Goal:
Stop after the line with "SC.camera = cam": repeat exactly every line before it, beginning with the first, and that line itself.

════════

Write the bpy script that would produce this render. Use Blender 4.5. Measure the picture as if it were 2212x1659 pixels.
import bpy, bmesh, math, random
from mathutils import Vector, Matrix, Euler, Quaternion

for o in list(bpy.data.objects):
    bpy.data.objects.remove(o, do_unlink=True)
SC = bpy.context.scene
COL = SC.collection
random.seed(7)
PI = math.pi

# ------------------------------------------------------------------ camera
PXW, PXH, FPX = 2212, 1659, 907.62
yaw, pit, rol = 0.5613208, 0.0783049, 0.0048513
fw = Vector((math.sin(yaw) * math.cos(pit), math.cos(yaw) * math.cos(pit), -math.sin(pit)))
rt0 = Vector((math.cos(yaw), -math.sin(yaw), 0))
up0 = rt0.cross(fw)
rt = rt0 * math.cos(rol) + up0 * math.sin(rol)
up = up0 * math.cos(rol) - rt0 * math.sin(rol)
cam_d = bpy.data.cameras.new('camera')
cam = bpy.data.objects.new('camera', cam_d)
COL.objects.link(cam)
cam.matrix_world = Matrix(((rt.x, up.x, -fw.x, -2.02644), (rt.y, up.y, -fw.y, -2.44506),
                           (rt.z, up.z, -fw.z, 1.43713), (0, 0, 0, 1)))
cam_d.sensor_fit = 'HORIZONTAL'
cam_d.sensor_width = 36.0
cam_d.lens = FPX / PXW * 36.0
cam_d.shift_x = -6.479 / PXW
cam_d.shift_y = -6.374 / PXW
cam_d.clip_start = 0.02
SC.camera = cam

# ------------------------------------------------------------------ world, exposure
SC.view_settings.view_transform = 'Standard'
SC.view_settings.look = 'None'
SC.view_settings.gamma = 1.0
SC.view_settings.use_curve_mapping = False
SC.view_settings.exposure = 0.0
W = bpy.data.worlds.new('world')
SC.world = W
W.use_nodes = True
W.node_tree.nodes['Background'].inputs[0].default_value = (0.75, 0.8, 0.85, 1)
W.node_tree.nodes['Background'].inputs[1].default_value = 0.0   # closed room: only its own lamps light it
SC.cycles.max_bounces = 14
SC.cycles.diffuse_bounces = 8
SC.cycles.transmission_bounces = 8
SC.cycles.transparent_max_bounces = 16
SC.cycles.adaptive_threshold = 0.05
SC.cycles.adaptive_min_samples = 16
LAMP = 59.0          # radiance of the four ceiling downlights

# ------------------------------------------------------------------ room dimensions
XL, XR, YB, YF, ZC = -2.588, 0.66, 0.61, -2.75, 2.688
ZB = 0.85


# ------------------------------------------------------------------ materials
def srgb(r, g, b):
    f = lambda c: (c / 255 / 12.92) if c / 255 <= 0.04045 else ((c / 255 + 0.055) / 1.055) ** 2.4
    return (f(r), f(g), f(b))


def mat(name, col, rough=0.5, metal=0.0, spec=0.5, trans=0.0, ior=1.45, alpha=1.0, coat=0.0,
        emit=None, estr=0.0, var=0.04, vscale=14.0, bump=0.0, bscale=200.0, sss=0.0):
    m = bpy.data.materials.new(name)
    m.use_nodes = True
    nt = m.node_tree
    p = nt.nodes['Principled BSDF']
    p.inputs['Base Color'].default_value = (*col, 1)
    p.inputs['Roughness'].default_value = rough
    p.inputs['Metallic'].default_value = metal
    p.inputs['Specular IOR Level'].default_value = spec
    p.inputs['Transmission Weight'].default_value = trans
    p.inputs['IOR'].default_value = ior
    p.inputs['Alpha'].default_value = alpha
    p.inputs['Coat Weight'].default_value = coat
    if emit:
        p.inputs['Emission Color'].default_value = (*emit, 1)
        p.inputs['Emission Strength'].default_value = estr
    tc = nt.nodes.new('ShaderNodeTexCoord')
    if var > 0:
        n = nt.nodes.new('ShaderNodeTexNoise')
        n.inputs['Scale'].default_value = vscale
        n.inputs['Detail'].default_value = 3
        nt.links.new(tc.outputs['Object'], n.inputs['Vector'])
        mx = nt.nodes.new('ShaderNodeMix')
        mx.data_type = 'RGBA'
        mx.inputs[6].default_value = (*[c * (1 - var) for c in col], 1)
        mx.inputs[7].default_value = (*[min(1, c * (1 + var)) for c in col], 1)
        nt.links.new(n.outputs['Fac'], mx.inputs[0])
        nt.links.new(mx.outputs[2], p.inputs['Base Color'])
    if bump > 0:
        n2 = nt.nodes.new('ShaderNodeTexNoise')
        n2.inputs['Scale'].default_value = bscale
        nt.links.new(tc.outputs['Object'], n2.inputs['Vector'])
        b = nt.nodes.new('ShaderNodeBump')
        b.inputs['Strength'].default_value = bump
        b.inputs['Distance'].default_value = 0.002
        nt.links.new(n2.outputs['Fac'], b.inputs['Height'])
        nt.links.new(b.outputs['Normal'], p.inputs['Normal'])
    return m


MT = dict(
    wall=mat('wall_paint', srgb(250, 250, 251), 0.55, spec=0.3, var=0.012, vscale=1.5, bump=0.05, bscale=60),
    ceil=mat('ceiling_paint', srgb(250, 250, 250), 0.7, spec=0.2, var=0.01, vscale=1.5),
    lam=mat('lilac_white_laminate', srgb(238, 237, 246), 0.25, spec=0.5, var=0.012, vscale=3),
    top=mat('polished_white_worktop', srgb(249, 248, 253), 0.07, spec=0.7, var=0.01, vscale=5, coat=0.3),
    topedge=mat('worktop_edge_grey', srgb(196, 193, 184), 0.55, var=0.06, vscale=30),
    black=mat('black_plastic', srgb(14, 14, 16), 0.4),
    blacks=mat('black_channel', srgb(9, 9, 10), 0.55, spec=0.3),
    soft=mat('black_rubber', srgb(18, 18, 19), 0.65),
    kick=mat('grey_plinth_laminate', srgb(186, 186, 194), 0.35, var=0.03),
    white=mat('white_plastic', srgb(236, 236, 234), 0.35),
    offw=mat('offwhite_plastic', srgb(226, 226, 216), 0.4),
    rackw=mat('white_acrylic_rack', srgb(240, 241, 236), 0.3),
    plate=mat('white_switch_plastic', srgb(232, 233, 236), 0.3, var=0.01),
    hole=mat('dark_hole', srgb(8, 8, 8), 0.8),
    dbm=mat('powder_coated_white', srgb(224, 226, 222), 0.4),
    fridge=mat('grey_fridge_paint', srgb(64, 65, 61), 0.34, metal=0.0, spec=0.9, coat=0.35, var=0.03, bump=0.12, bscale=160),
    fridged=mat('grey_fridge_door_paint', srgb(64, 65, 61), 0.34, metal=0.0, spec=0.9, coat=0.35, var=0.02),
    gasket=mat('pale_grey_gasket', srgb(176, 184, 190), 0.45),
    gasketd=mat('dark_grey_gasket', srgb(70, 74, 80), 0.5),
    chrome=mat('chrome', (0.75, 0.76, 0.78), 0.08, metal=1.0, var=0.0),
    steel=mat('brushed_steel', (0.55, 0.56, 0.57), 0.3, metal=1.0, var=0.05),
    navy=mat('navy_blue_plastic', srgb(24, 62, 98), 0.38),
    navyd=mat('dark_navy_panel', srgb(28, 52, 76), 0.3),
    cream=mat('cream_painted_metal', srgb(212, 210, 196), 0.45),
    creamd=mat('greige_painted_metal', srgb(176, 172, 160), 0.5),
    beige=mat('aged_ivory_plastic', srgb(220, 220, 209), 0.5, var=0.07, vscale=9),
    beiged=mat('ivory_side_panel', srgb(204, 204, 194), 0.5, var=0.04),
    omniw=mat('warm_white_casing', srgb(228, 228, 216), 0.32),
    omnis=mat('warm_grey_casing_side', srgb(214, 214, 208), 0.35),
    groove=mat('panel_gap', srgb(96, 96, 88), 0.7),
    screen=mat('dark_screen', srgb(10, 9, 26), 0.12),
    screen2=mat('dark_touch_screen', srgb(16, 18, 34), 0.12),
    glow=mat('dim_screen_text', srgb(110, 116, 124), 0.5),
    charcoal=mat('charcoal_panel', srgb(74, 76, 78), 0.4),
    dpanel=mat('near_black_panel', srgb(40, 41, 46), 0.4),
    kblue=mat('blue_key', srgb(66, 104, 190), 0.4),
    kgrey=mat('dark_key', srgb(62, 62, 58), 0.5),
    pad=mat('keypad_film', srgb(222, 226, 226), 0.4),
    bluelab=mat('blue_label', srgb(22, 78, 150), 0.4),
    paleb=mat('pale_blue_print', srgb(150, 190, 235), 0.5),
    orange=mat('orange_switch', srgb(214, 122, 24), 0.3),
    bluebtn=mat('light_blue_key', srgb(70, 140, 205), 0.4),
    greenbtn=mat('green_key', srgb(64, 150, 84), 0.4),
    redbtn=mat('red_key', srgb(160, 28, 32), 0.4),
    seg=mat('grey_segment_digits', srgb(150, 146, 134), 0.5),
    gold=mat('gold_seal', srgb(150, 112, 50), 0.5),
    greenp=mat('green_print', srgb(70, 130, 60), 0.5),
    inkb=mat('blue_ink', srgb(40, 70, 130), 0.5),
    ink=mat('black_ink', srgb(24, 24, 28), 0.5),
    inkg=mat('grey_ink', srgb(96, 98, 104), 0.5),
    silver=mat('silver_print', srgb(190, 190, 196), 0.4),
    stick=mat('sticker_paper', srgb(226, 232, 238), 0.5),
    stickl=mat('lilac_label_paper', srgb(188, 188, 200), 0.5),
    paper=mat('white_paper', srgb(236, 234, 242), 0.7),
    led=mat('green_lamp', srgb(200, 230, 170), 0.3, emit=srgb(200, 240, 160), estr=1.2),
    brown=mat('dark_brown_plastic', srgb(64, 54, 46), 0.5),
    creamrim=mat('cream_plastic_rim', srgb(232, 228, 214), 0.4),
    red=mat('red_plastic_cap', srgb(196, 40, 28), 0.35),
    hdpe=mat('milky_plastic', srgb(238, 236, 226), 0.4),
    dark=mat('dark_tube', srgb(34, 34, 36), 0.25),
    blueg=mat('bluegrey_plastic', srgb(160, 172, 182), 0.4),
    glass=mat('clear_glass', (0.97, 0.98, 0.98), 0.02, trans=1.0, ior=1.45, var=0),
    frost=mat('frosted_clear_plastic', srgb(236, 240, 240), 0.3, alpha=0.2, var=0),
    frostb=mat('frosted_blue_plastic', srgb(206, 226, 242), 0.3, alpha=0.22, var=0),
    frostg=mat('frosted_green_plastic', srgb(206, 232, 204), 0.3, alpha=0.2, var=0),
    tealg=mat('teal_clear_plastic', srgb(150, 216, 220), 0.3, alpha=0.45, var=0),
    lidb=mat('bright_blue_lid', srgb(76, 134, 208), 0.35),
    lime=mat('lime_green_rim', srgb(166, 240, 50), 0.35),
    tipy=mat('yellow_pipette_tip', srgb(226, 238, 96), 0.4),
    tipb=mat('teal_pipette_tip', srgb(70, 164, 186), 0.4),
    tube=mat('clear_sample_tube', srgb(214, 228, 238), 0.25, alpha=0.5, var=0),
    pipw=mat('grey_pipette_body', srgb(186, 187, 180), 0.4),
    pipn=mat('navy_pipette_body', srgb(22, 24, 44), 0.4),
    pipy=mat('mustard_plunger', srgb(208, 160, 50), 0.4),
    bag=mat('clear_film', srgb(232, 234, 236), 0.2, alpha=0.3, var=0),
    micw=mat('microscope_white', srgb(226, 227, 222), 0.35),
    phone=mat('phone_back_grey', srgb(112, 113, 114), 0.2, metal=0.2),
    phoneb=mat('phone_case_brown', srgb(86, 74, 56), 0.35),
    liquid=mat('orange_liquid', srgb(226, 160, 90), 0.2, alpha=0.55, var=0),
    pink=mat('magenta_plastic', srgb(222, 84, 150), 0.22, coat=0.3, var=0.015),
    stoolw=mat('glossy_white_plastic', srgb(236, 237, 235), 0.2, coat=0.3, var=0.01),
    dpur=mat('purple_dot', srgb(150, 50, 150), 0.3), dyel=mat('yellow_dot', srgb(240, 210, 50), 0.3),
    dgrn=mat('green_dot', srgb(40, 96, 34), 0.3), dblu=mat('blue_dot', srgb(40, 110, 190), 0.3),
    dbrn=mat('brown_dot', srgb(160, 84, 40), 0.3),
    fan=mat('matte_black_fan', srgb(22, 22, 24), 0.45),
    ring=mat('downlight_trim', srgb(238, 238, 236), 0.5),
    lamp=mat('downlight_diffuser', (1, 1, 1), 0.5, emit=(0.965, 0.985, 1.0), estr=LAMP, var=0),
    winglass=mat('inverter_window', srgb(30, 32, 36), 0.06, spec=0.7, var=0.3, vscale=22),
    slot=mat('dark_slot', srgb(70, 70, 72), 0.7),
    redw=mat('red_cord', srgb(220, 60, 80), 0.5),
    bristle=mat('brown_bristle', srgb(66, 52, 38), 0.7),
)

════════

Response to this task:
Write the bpy script that would produce this render. Use Blender 4.5. Measure the picture as if it were 2212x1659 pixels.
import bpy, bmesh, math, random
from mathutils import Vector, Matrix, Euler, Quaternion

for o in list(bpy.data.objects):
    bpy.data.objects.remove(o, do_unlink=True)
SC = bpy.context.scene
COL = SC.collection
random.seed(7)
PI = math.pi

# ------------------------------------------------------------------ camera
PXW, PXH, FPX = 2212, 1659, 907.62
yaw, pit, rol = 0.5613208, 0.0783049, 0.0048513
fw = Vector((math.sin(yaw) * math.cos(pit), math.cos(yaw) * math.cos(pit), -math.sin(pit)))
rt0 = Vector((math.cos(yaw), -math.sin(yaw), 0))
up0 = rt0.cross(fw)
rt = rt0 * math.cos(rol) + up0 * math.sin(rol)
up = up0 * math.cos(rol) - rt0 * math.sin(rol)
cam_d = bpy.data.cameras.new('camera')
cam = bpy.data.objects.new('camera', cam_d)
COL.objects.link(cam)
cam.matrix_world = Matrix(((rt.x, up.x, -fw.x, -2.02644), (rt.y, up.y, -fw.y, -2.44506),
                           (rt.z, up.z, -fw.z, 1.43713), (0, 0, 0, 1)))
cam_d.sensor_fit = 'HORIZONTAL'
cam_d.sensor_width = 36.0
cam_d.lens = FPX / PXW * 36.0
cam_d.shift_x = -6.479 / PXW
cam_d.shift_y = -6.374 / PXW
cam_d.clip_start = 0.02
SC.camera = cam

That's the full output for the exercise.